Já o delegado Pazolini tem como foco proposições na área de segurança, mas também explora outros setores, como de transparência e direitos do consumidor. Ele próprio chama atenção para um de seus projetos, o PL 58/2019, que pretende obrigar empresas prestadoras de serviços, quando solicitadas a comparecer nos endereços residenciais ou comerciais de seus consumidores, informarem previamente sobre os dados do funcionário habilitado a realizar o serviço no local.
Isso vai evitar que as pessoas se identifiquem falsamente e pratiquem crimes nas residências, explica ele, que, assim como Gandini, reforça não estar preocupado com quantidades. Queremos eficácia social, por isso, os projetos são baseados em decisões de tribunais superiores, projetos de leis que foram aprovados em outros estados.
MENOS PRODUÇÃO
Por outro lado, Theodorico Ferraço (DEM), é o parlamentar que menos apresentou projetos de lei este ano. Foram somente dois. Bem perto dele está José Esmeraldo (MDB), com três propostas. Se produzir muito não é garantia de eficácia, produzir pouco pode também não ser um bom sinal. Mas não é o que defende Theodorico.
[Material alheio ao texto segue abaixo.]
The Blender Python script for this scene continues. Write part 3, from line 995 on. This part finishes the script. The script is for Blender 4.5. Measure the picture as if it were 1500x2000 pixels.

Eu só apresento projeto de ser viabilidade de ser aprovado, não apresento se não tem viabilidade. Meus projetos são muito voltados para obras. Mas, como o Legislativo não podem criar projetos que gerem despesas, eu prefiro fazer muitas indicações ao Poder Executivo, afirma. Ele cita exemplos.
Fiz indicação para construção de uma estrada de São Vicente à Independência, que são distritos de Cachoeiro de Itapemirim, diz ele, referindo-se ao município onde mantém sua base eleitoral.